Solving OSCAR regularization problems by fast approximate proximal splitting algorithms

Abstract

The OSCAR (octagonal selection and clustering algorithm for regression) regularizer consists of an ℓ1 norm plus a pairwise ℓ∞ norm (responsible for its grouping behavior) and was proposed to encourage group sparsity in scenarios where the groups are a priori unknown. The OSCAR regularizer has a non-trivial proximity operator, which limits its applicability. We reformulate this regularizer as a weighted sorted ℓ1 norm, and propose its grouping proximity operator (GPO) and approximate proximity operator (APO), thus making state-of-the-art proximal splitting algorithms (PSAs) available to solve inverse problems with OSCAR regularization.
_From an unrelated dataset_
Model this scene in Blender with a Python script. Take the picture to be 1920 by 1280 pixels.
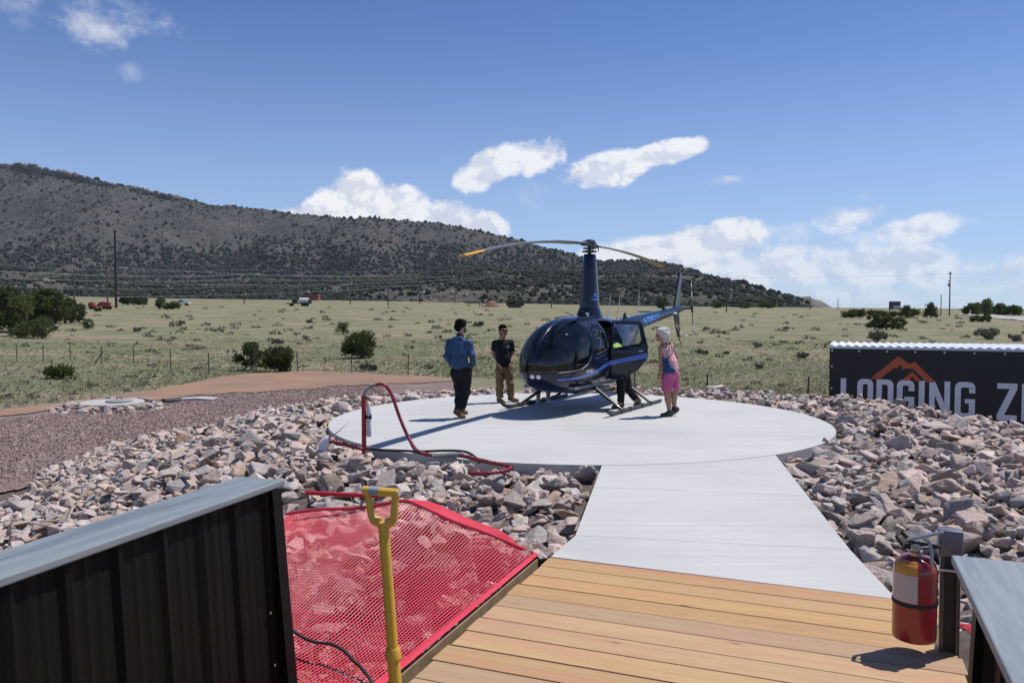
import bpy, bmesh, math, random
import numpy as np
from mathutils import Vector, Matrix
R = math.radians
random.seed(7); rng = np.random.default_rng(7)
scene = bpy.context.scene
for o in list(bpy.data.objects): bpy.data.objects.remove(o)
COL = scene.collection

# ---------------------------------------------------------------- camera
CAM_H, FPX, PITCH = 1.92, 1500.0, math.atan(60 / 1500.0)
cam = bpy.data.cameras.new('camera'); camo = bpy.data.objects.new('camera', cam); COL.objects.link(camo)
cam.sensor_width = 36.0; cam.lens = 36.0 * FPX / 1920.0
cam.clip_start = 0.05; cam.clip_end = 20000
camo.location = (0, 0, CAM_H); camo.rotation_euler = (math.pi / 2 - PITCH, 0, 0)
cam.dof.use_dof = True; cam.dof.focus_distance = 13.0; cam.dof.aperture_fstop = 7.1
scene.camera = camo
scene.render.resolution_x, scene.render.resolution_y = 1024, 682
scene.cycles.max_bounces = 6; scene.cycles.diffuse_bounces = 1; scene.cycles.glossy_bounces = 3; scene.cycles.transparent_max_bounces = 12

# ---------------------------------------------------------------- light
SUN_EL, SUN_AZ = R(63.0), math.atan2(0.90, 0.43)     # azimuth clockwise from +Y
sd = Vector((math.cos(SUN_EL) * math.sin(SUN_AZ), math.cos(SUN_EL) * math.cos(SUN_AZ), math.sin(SUN_EL)))
sun = bpy.data.lights.new('sun', 'SUN'); sun.energy = 5.0; sun.angle = R(0.53); sun.color = (1.0, 0.965, 0.915)
suno = bpy.data.objects.new('sun', sun); COL.objects.link(suno)
suno.rotation_euler = (-sd).to_track_quat('-Z', 'Y').to_euler(); suno.location = (30, 15, 60)
scene.view_settings.view_transform = 'Standard'; scene.view_settings.look = 'None'
scene.view_settings.exposure = 0.0; scene.view_settings.gamma = 1.0

def survey_dir(px, py):
    """viewing direction through a point of the 1920x1280 photograph (used for siting things on real ground)"""
    v = Vector(((px - 960) / FPX, 1.0, (640 - py) / FPX))
    c, s = math.cos(PITCH), math.sin(PITCH)
    return Vector((v.x, v.y * c + v.z * s, -v.y * s + v.z * c)).normalized()

# ---------------------------------------------------------------- node helpers
class NT:
    def __init__(s, tree): s.t = tree; s.n = tree.nodes; s.l = tree.links
    def node(s, typ, **kw):
        n = s.n.new(typ)
        for k, v in kw.items(): setattr(n, k, v)
        return n
    def put(s, sock, v):
        if isinstance(v, bpy.types.NodeSocket): s.l.new(v, sock)
        elif v is not None:
            if hasattr(sock.default_value, '__len__') and not hasattr(v, '__len__'): v = [v] * len(sock.default_value)
            if hasattr(sock.default_value, '__len__') and len(sock.default_value) == 4 and len(v) == 3: v = (*v, 1)
            sock.default_value = v
    def m(s, op, a, b=None, c=None, clamp=False):
        n = s.n.new('ShaderNodeMath'); n.operation = op; n.use_clamp = clamp
        s.put(n.inputs[0], a)
        if b is not None: s.put(n.inputs[1], b)
        if c is not None: s.put(n.inputs[2], c)
        return n.outputs[0]
    def mix(s, f, a, b, mode='MIX'):
        n = s.n.new('ShaderNodeMix'); n.data_type = 'RGBA'; n.blend_type = mode
        s.put(n.inputs[0], f); s.put(n.inputs[6], a); s.put(n.inputs[7], b)
        return n.outputs[2]
    def noise(s, vec, scale, detail=4, rough=0.55, dist=0.0, color=False, dims='3D'):
        n = s.n.new('ShaderNodeTexNoise'); n.noise_dimensions = dims
        if vec is not None: s.l.new(vec, n.inputs['Vector'])
        n.inputs['Scale'].default_value = scale; n.inputs['Detail'].default_value = detail
        n.inputs['Roughness'].default_value = rough; n.inputs['Distortion'].default_value = dist
        return n.outputs['Color' if color else 'Fac']
    def ramp(s, f, stops, interp='LINEAR'):
        n = s.n.new('ShaderNodeValToRGB'); n.color_ramp.interpolation = interp
        e = n.color_ramp.elements
        while len(e) < len(stops): e.new(0.5)
        for i, (p, c) in enumerate(stops):
            e[i].position = p
            e[i].color = (c, c, c, 1) if not hasattr(c, '__len__') else (*c, 1)[:4]
        s.put(n.inputs[0], f)
        return n.outputs[0]
    def ss(s, x, a, b):
        n = s.n.new('ShaderNodeMapRange'); n.interpolation_type = 'SMOOTHSTEP'
        s.put(n.inputs[0], x); n.inputs[1].default_value = a; n.inputs[2].default_value = b
        return n.outputs[0]
    def mapping(s, vec, scale=(1, 1, 1), rot=(0, 0, 0)):
        n = s.n.new('ShaderNodeMapping'); s.l.new(vec, n.inputs[0]); n.inputs['Scale'].default_value = scale; n.inputs['Rotation'].default_value = rot
        return n.outputs[0]

MATS = {}
def mat(name, color=(.5, .5, .5), rough=.6, metal=0.0, var=0.0, vscale=6.0, bump=0.0, bscale=40.0, spec=0.5, coat=0.0, objvar=0.0, color2=None, emit=None):
    """procedural Principled material: colour with noise variation, noise bump"""
    if name in MATS: return MATS[name]
    m = bpy.data.materials.new(name); m.use_nodes = True
    t = NT(m.node_tree); b = t.n['Principled BSDF']
    tc = t.node('ShaderNodeTexCoord').outputs['Object']
    b.inputs['Roughness'].default_value = rough; b.inputs['Metallic'].default_value = metal
    b.inputs['Specular IOR Level'].default_value = spec; b.inputs['Coat Weight'].default_value = coat
    b.inputs['Coat Roughness'].default_value = 0.03
    col = (*color, 1)
    c2 = color2 if color2 else tuple(min(1, c * (1 - var)) for c in color)
    if var or color2:
        f = t.noise(tc, vscale, 6, .6)
        col = t.mix(t.ss(f, .32, .68), color, c2)
    if objvar:
        oi = t.node('ShaderNodeObjectInfo').outputs['Random']
        k = t.m('MULTIPLY_ADD', oi, 2 * objvar, 1 - objvar)
        hs = t.node('ShaderNodeHueSaturation'); t.put(hs.inputs['Color'], col); t.l.new(k, hs.inputs['Value']); col = hs.outputs[0]
    t.put(b.inputs['Base Color'], col)
    if bump:
        bn = t.node('ShaderNodeBump'); bn.inputs['Strength'].default_value = bump; bn.inputs['Distance'].default_value = 0.01
        t.l.new(t.noise(tc, bscale, 5, .65), bn.inputs['Height']); t.l.new(bn.outputs[0], b.inputs['Normal'])
    if emit: b.inputs['Emission Color'].default_value = (*emit, 1); b.inputs['Emission Strength'].default_value = 1
    MATS[name] = m
    return m
def newmat(name):
    m = bpy.data.materials.new(name); m.use_nodes = True; MATS[name] = m
    t = NT(m.node_tree); return m, t, t.n['Principled BSDF']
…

The GPO is in fact the APO followed by additional grouping and averaging operations, which are costly in time and storage, explaining the reason why algorithms with APO are much faster than those with GPO. The convergences of PSAs with GPO are guaranteed since GPO is an exact proximity operator. Although convergence of PSAs with APO is may not be guaranteed, we have experimentally found that APO behaves similarly to GPO when the regularization parameter of the pairwise ℓ∞ norm is set to an appropriately small value. Experiments on synthetic data and real-world data show the robustness and efficiency of APO, respectively, and experiments on recovery of group-sparse signals (with unknown groups) show that PSAs with APO are very fast and accurate.